Men in their 30s marrying 10-year-olds--one activist says it has happened in Tennessee. Now, Tennessee lawmakers are pushing for change.
Senate Bill 1790 would change the minimum age Tennessee issues marriage licenses to 18 years old.
"I think a lot of people just didn't realize that child marriage was such a significant problem here in Tennessee," said founder of nonprofit Unchained At Last Fraidy Reiss.
It can happen at 16, 12 years or even 10 years old.
"It's rare that there's a positive outcome from a child marriage," Reiss said.
The Pew Research Center says 5.5 of every 1,000 15- to 17-year-olds in Tennessee were married from 2010 to 2014, ranking in the top 10 nationally.
"Our law has been lax enough that it’s been targeted, frankly, by criminals in other states, and it's time that we fix it," state Sen. Jeff Yarbro said.
Yarbro, D-Nashville, sponsored Senate Bill 1790, which would make the minimum age to get married 18 in Tennessee.
According to Yarbro, there were more than 8,500 child marriages in Tennessee between 2000 and 2015, and more than 85 percent of those marriages are an underage girl marrying an adult man.
"Tennessee needs to be once and for all out of the business of putting young people out of that circumstance," he said.
The Tennessee Senate Judiciary Committee heard stories of forced marriages during a hearing Tuesday.
"Married, abused, divorced, had a baby, lost custody and ended up homeless, all before she was 16," Yarbro said, citing the story of one Tennessee child marriage.
Under current Tennessee law, a child who wants to marry an adult needs parental permission if he or she is 16 or 17 years old.

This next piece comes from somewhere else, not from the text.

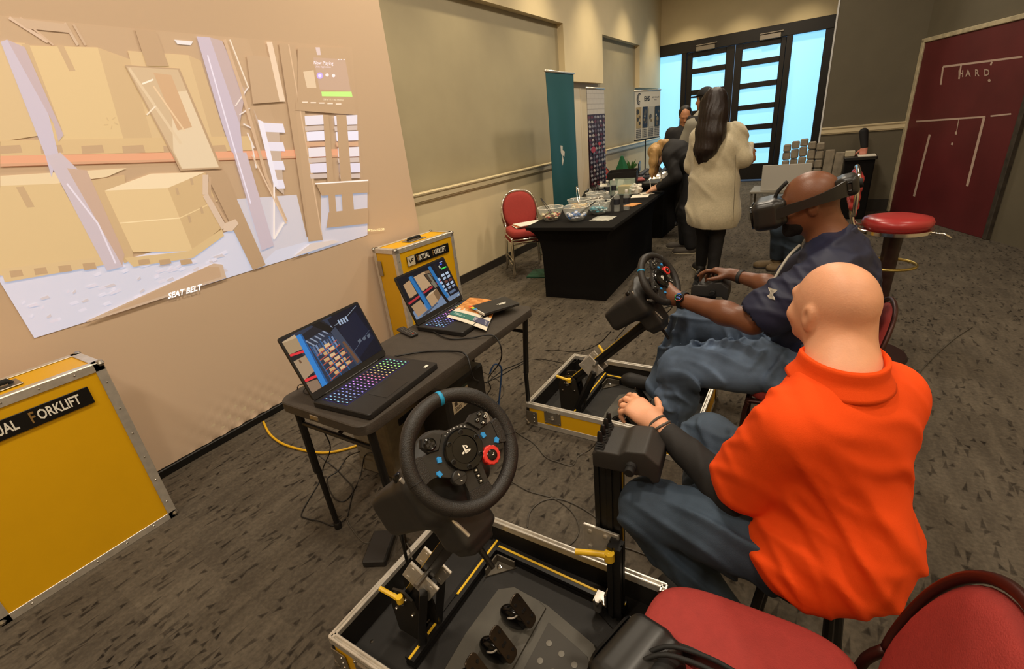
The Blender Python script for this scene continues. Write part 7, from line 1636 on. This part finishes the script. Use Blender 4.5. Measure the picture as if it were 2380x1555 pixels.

For a child under 16, a court can grant permission.
That's what Reiss hopes to fight.
"I founded Unchained to help other women and girls who are either trying to tell their parents, 'No, I don't want this marriage,' and the parents aren't listening, or are already in a forced marriage and are trying to get out," she said.
Reiss said there are three cases in which 10-year-old girls have married men in their 30s in Tennessee since 2001.
"I realized very quickly, there was almost no way I could help these girls, and that's why I set off on this crusade," she said.
The marriage bill passed the Judiciary Committee on a 7-0 vote Tuesday, with two abstentions. It now heads to the Senate floor. A companion bill in the House has been assigned to the Civil Justice Subcommittee.